Task instructions: Exactly the lines from the one containing "Write the bpy" through the one containing "def rgb(r, g, b): return" are to be returned, please, without any pictures.
** BEGIN Working data **
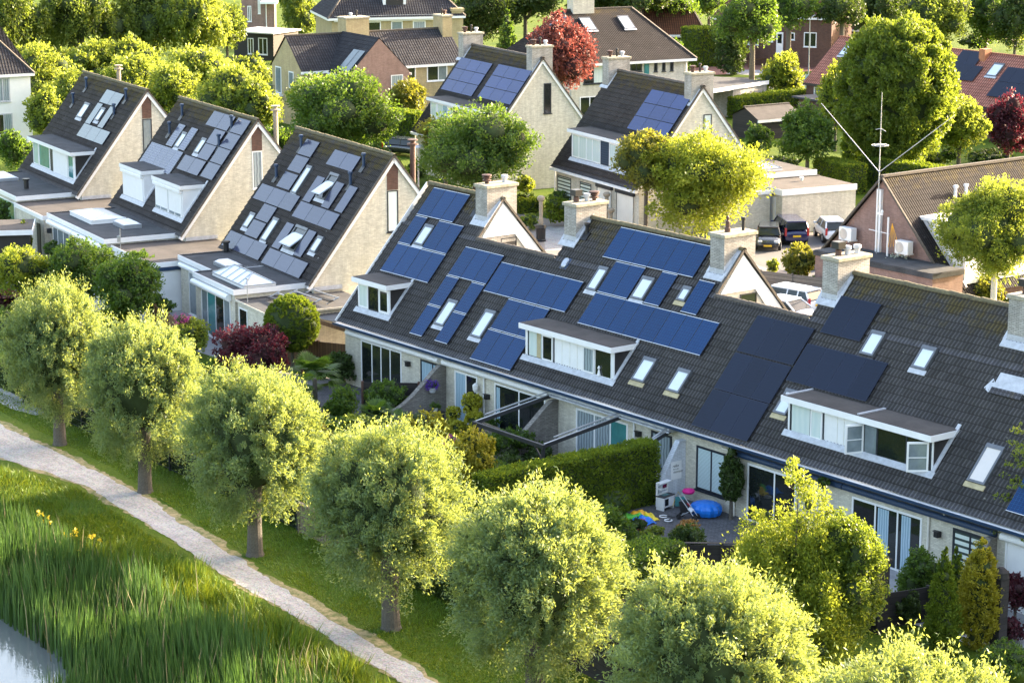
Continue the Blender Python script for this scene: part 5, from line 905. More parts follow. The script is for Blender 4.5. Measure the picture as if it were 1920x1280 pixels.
def hedge(name, label, pts, w, h, mat, lpx=3.2, dens=1.0, core='core', group=None, z0=0.0, cat='hedge', rough=.06):
    """clipped hedge along a ground polyline"""
    NV[0] += 1; rng = np.random.default_rng(NV[0]); a, b = np.array(pts[0][:2], float), np.array(pts[1][:2], float); L = np.hypot(*(b - a)); D = dist(((a + b) / 2).tolist() + [h]); mpp = D / (FPX * .5333); ll = lpx * mpp
    area = 2 * L * h + L * w + 2 * w * h; n = int(min(60000, area / (ll * ll * .28) * 1.9 * dens)); x = rng.uniform(0, L, n); y = rng.uniform(-w / 2, w / 2, n); zz = rng.uniform(0, h, n); f = rng.choice(5, n, p=np.array([L * h, L * h, L * w, w * h, w * h]) / area)
    y = np.where(f == 0, -w / 2, y); y = np.where(f == 1, w / 2, y); zz = np.where(f == 2, h, zz); x = np.where(f == 3, 0, x); x = np.where(f == 4, L, x); P = np.stack([x, y, zz], -1)
    bumpn = np.sin(x * 2.1 + zz * 1.3) * .5 + np.sin(x * 5.3 + 1 + zz * 4) * .3; nrm = np.array([[0, -1, 0], [0, 1, 0], [0, 0, 1], [-1, 0, 0], [1, 0, 0]])[f]; P = P + nrm * (bumpn * rough + rng.normal(0, rough * .7, n))[:, None]
    dd = unit(nrm * .9 + rng.normal(size=(n, 3)) * .7 + np.array([0, 0, .3])); s = unit(np.cross(dd, rng.normal(size=(n, 3)))); l = (ll * rng.uniform(.6, 1.3, n))[:, None]; wv = l * .27
    V = np.stack([P - dd * l * .5, P + s * wv, P + dd * l * .5, P - s * wv], 1).reshape(-1, 3); F = np.arange(n * 4).reshape(-1, 4); T = np.repeat(np.clip(rng.uniform(0, 1, n) * .6 + .2 + .25 * np.sin(x * 3.7) * np.sin(zz * 4.1 + y), 0, 1), 4)
    e = .08; bx = [(e, -w / 2 + e, 0), (L - e, -w / 2 + e, 0), (L - e, w / 2 - e, 0), (e, w / 2 - e, 0), (e, -w / 2 + e, h - e), (L - e, -w / 2 + e, h - e), (L - e, w / 2 - e, h - e), (e, w / 2 - e, h - e)]
    F = np.concatenate([F, np.array([(0, 1, 5, 4), (1, 2, 6, 5), (2, 3, 7, 6), (3, 0, 4, 7), (4, 5, 6, 7)]) + len(V)]); V = np.concatenate([V, np.array(bx)]); T = np.concatenate([T, np.zeros(8)])
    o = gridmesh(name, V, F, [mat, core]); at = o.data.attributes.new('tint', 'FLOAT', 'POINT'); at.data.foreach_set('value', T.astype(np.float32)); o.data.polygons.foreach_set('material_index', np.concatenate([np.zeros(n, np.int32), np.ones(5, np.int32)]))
    o.location = (a[0], a[1], z0); o.rotation_euler.z = math.atan2(b[1] - a[1], b[0] - a[0]); return tag(o, label, cat, group)
g2 = lambda px, py, z=0: tuple(G(px, py, z)[:2])

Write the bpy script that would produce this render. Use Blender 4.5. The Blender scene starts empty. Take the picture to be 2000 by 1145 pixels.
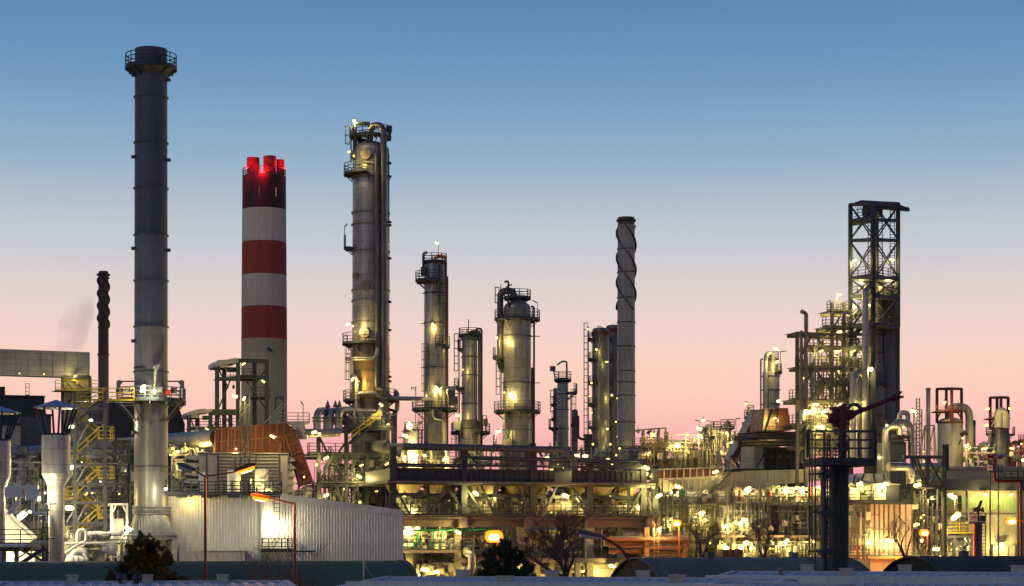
import bpy, math, random
from mathutils import Vector as Vec, Matrix
R = math.radians
scene = bpy.context.scene
col = scene.collection

# ------------------------------------------------------------------ camera
CAMZ, HOR, FPX = 10.0, 1060.0, 4000.0          # eye height (m), horizon row and focal length in photo pixels
cam_d = bpy.data.cameras.new('camera')
cam_d.sensor_width = 36.0
cam_d.lens = 36.0 * FPX / 2000.0
cam_d.shift_y = (HOR - 572.5) / 2000.0
cam_d.clip_start = 1.0
cam_d.clip_end = 9000.0
cam = bpy.data.objects.new('camera', cam_d)
cam.location = (0, 0, CAMZ)
cam.rotation_euler = (R(90), 0, 0)
col.objects.link(cam)
scene.camera = cam

# ------------------------------------------------------------------ dusk sky
def s2l(c):
    c = c / 255.0
    return c / 12.92 if c <= 0.04045 else ((c + 0.055) / 1.055) ** 2.4
def rgb(r, g, b): return (s2l(r), s2l(g), s2l(b), 1.0)

world = bpy.data.worlds.new('World')
scene.world = world
world.use_nodes = True
wn, wl = world.node_tree.nodes, world.node_tree.links
wn.clear()
w_out = wn.new('ShaderNodeOutputWorld')
w_bg = wn.new('ShaderNodeBackground')
w_tc = wn.new('ShaderNodeTexCoord')
w_sep = wn.new('ShaderNodeSeparateXYZ')
wl.new(w_tc.outputs['Generated'], w_sep.inputs[0])
w_asin = wn.new('ShaderNodeMath'); w_asin.operation = 'ARCSINE'
wl.new(w_sep.outputs['Z'], w_asin.inputs[0])
w_map = wn.new('ShaderNodeMapRange')
w_map.inputs['From Min'].default_value = 0.0
w_map.inputs['From Max'].default_value = R(60)
wl.new(w_asin.outputs[0], w_map.inputs['Value'])
w_ramp = wn.new('ShaderNodeValToRGB')
w_ramp.color_ramp.interpolation = 'LINEAR'
SKY = [(0.0, (238, 142, 162)), (1.2, (245, 154, 167)), (2.29, (250, 168, 172)), (3.0, (253, 185, 179)), (3.72, (254, 199, 186)),
       (4.43, (252, 208, 190)), (5.14, (249, 211, 196)), (5.85, (242, 211, 202)), (6.56, (231, 210, 206)), (7.27, (218, 208, 208)), (7.97, (204, 204, 210)),
       (8.7, (192, 199, 208)), (9.37, (177, 192, 206)), (10.1, (161, 183, 203)), (10.76, (147, 175, 200)), (12.13, (122, 161, 196)), (13.5, (105, 147, 189)),
       (14.84, (92, 135, 181)), (25, (74, 112, 164)), (60, (56, 86, 138))]
cr = w_ramp.color_ramp
while len(cr.elements) > 1: cr.elements.remove(cr.elements[-1])
cr.elements[0].position = 0.0; cr.elements[0].color = rgb(*SKY[0][1])
for e, c in SKY[1:]:
    el = cr.elements.new(e / 60.0); el.color = rgb(*c)
wl.new(w_map.outputs[0], w_ramp.inputs[0])
# the afterglow is brightest towards the sunset (+Y) and dimmer on the opposite side of the sky
w_az = wn.new('ShaderNodeMapRange'); w_az.interpolation_type = 'SMOOTHSTEP'
w_az.inputs['From Min'].default_value = -0.6; w_az.inputs['From Max'].default_value = 0.8
w_az.inputs['To Min'].default_value = 0.0; w_az.inputs['To Max'].default_value = 1.0
wl.new(w_sep.outputs['Y'], w_az.inputs['Value'])
w_mul = wn.new('ShaderNodeMixRGB'); w_mul.blend_type = 'MULTIPLY'; w_mul.inputs[0].default_value = 1.0
w_tint = wn.new('ShaderNodeMixRGB'); w_tint.inputs[1].default_value = (0.56, 0.66, 0.80, 1); w_tint.inputs[2].default_value = (1, 1, 1, 1)
wl.new(w_az.outputs[0], w_tint.inputs[0])
wl.new(w_ramp.outputs[0], w_mul.inputs[1]); wl.new(w_tint.outputs[0], w_mul.inputs[2])
wl.new(w_mul.outputs[0], w_bg.inputs['Color'])
w_bg.inputs['Strength'].default_value = 1.0
wl.new(w_bg.outputs[0], w_out.inputs['Surface'])

# the last soft skylight of the set sun
sun_d = bpy.data.lights.new('sun', 'SUN')
sun_d.energy = 0.3; sun_d.angle = R(40); sun_d.color = (0.80, 0.86, 1.0)
sun = bpy.data.objects.new('sun', sun_d); sun.rotation_euler = (R(62), 0, R(-35)); col.objects.link(sun)

scene.view_settings.view_transform = 'Standard'
scene.view_settings.look = 'None'
scene.view_settings.exposure = 0.0
scene.view_settings.gamma = 1.0
cy = scene.cycles
cy.use_denoising = True
cy.max_bounces = 5; cy.diffuse_bounces = 2; cy.glossy_bounces = 3; cy.transmission_bounces = 2; cy.volume_bounces = 0
cy.sample_clamp_indirect = 4.0; cy.sample_clamp_direct = 0.0
cy.use_light_tree = True
cy.caustics_reflective = False; cy.caustics_refractive = False
cy.blur_glossy = 1.0

# ------------------------------------------------------------------ geometry helpers
def W(px, py, Y):                                  # photo pixel at distance Y -> world point
    return Vec(((px - 1000.0) / FPX * Y, Y, CAMZ + (HOR - py) / FPX * Y))
def S(Y): return Y / FPX                           # metres per photo pixel at distance Y
PHI = 17.0
U = Vec((math.cos(R(PHI)), math.sin(R(PHI)), 0)); N = Vec((-math.sin(R(PHI)), math.cos(R(PHI)), 0)); Z = Vec((0, 0, 1))
class Plane:                                       # a vertical facade plane; F(px,py,d) is the point seen at that pixel, d metres behind it
    def __init__(s, px, Y, phi=PHI):
        s.u = Vec((math.cos(R(phi)), math.sin(R(phi)), 0)); s.n = Vec((-math.sin(R(phi)), math.cos(R(phi)), 0))
        s.k = W(px, HOR, Y).dot(s.n); s.Y = Y
    def __call__(s, px, py, d=0.0):
        r = Vec(((px - 1000.0) / FPX, 1.0, (HOR - py) / FPX))
        t = (s.k + d) / r.dot(s.n)
        return Vec((0, 0, CAMZ)) + r * t
    def down(s, px, d=0.0, z=0.0):
        p = s(px, HOR, d); p.z = z; return p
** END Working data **
Output:
Write the bpy script that would produce this render. Use Blender 4.5. The Blender scene starts empty. Take the picture to be 2000 by 1145 pixels.
import bpy, math, random
from mathutils import Vector as Vec, Matrix
R = math.radians
scene = bpy.context.scene
col = scene.collection

# ------------------------------------------------------------------ camera
CAMZ, HOR, FPX = 10.0, 1060.0, 4000.0          # eye height (m), horizon row and focal length in photo pixels
cam_d = bpy.data.cameras.new('camera')
cam_d.sensor_width = 36.0
cam_d.lens = 36.0 * FPX / 2000.0
cam_d.shift_y = (HOR - 572.5) / 2000.0
cam_d.clip_start = 1.0
cam_d.clip_end = 9000.0
cam = bpy.data.objects.new('camera', cam_d)
cam.location = (0, 0, CAMZ)
cam.rotation_euler = (R(90), 0, 0)
col.objects.link(cam)
scene.camera = cam

# ------------------------------------------------------------------ dusk sky
def s2l(c):
    c = c / 255.0
    return c / 12.92 if c <= 0.04045 else ((c + 0.055) / 1.055) ** 2.4
def rgb(r, g, b): return (s2l(r), s2l(g), s2l(b), 1.0)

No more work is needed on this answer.